╔══
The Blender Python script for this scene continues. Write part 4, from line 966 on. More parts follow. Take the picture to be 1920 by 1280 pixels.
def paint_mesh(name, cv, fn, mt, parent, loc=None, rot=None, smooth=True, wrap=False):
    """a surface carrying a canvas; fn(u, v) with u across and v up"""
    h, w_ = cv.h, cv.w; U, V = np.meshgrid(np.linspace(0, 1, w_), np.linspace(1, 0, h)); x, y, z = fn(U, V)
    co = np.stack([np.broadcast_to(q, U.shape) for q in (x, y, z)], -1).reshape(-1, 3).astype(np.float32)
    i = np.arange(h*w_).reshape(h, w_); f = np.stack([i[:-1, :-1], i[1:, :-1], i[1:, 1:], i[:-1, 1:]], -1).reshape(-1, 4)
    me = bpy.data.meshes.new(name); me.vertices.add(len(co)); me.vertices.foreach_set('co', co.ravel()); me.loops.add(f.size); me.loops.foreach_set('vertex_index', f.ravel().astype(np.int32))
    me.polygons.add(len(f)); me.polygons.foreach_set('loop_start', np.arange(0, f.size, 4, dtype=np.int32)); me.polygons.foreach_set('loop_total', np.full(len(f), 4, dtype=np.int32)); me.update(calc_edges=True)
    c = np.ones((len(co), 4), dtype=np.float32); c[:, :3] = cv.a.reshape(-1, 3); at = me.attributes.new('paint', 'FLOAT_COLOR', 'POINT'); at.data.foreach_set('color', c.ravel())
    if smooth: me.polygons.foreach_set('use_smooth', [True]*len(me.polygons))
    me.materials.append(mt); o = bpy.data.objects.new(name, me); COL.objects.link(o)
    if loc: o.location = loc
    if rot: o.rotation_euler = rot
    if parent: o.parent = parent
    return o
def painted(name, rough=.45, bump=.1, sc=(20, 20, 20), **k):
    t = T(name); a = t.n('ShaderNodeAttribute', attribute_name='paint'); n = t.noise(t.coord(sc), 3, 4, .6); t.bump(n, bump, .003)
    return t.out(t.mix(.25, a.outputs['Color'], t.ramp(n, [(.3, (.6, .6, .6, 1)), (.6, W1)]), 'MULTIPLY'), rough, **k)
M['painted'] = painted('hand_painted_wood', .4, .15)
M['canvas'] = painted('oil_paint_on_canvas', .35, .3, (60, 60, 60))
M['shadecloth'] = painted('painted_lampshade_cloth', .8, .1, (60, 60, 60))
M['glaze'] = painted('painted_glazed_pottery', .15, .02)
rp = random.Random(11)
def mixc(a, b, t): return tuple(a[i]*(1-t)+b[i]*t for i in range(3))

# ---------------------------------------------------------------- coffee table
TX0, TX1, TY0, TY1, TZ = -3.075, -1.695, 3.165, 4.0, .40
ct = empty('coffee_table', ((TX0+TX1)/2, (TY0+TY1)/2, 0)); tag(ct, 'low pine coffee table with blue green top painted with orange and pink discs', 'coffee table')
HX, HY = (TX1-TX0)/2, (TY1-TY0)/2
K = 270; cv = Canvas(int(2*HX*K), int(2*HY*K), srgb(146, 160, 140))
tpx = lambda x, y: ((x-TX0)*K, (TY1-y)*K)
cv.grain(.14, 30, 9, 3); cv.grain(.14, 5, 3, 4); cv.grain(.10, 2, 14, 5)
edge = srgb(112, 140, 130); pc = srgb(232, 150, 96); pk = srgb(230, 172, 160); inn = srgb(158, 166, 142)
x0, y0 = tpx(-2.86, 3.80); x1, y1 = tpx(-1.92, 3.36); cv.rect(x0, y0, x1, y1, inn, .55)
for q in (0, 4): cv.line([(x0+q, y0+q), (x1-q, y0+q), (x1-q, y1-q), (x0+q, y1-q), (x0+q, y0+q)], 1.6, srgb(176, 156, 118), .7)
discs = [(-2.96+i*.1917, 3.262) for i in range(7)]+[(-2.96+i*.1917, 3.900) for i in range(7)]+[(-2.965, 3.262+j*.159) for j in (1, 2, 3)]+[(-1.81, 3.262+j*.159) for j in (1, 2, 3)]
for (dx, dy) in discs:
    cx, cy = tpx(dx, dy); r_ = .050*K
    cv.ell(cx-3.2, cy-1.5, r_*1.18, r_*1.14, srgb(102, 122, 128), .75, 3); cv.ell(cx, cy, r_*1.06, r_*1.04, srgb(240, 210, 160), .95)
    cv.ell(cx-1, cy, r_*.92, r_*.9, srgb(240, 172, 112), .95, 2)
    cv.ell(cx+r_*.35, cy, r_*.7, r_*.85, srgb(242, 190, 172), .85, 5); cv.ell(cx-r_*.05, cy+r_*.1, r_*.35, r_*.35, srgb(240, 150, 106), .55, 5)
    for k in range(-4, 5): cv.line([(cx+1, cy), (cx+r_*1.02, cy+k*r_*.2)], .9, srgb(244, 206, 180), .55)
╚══
What is asked >> Take the lines above from the first through the one containing "def mixc(a, b, t): return" and reproduce them exactly; include nothing else.

Solution for this problem >>
The Blender Python script for this scene continues. Write part 4, from line 966 on. More parts follow. Take the picture to be 1920 by 1280 pixels.
def paint_mesh(name, cv, fn, mt, parent, loc=None, rot=None, smooth=True, wrap=False):
    """a surface carrying a canvas; fn(u, v) with u across and v up"""
    h, w_ = cv.h, cv.w; U, V = np.meshgrid(np.linspace(0, 1, w_), np.linspace(1, 0, h)); x, y, z = fn(U, V)
    co = np.stack([np.broadcast_to(q, U.shape) for q in (x, y, z)], -1).reshape(-1, 3).astype(np.float32)
    i = np.arange(h*w_).reshape(h, w_); f = np.stack([i[:-1, :-1], i[1:, :-1], i[1:, 1:], i[:-1, 1:]], -1).reshape(-1, 4)
    me = bpy.data.meshes.new(name); me.vertices.add(len(co)); me.vertices.foreach_set('co', co.ravel()); me.loops.add(f.size); me.loops.foreach_set('vertex_index', f.ravel().astype(np.int32))
    me.polygons.add(len(f)); me.polygons.foreach_set('loop_start', np.arange(0, f.size, 4, dtype=np.int32)); me.polygons.foreach_set('loop_total', np.full(len(f), 4, dtype=np.int32)); me.update(calc_edges=True)
    c = np.ones((len(co), 4), dtype=np.float32); c[:, :3] = cv.a.reshape(-1, 3); at = me.attributes.new('paint', 'FLOAT_COLOR', 'POINT'); at.data.foreach_set('color', c.ravel())
    if smooth: me.polygons.foreach_set('use_smooth', [True]*len(me.polygons))
    me.materials.append(mt); o = bpy.data.objects.new(name, me); COL.objects.link(o)
    if loc: o.location = loc
    if rot: o.rotation_euler = rot
    if parent: o.parent = parent
    return o
def painted(name, rough=.45, bump=.1, sc=(20, 20, 20), **k):
    t = T(name); a = t.n('ShaderNodeAttribute', attribute_name='paint'); n = t.noise(t.coord(sc), 3, 4, .6); t.bump(n, bump, .003)
    return t.out(t.mix(.25, a.outputs['Color'], t.ramp(n, [(.3, (.6, .6, .6, 1)), (.6, W1)]), 'MULTIPLY'), rough, **k)
M['painted'] = painted('hand_painted_wood', .4, .15)
M['canvas'] = painted('oil_paint_on_canvas', .35, .3, (60, 60, 60))
M['shadecloth'] = painted('painted_lampshade_cloth', .8, .1, (60, 60, 60))
M['glaze'] = painted('painted_glazed_pottery', .15, .02)
rp = random.Random(11)
def mixc(a, b, t): return tuple(a[i]*(1-t)+b[i]*t for i in range(3))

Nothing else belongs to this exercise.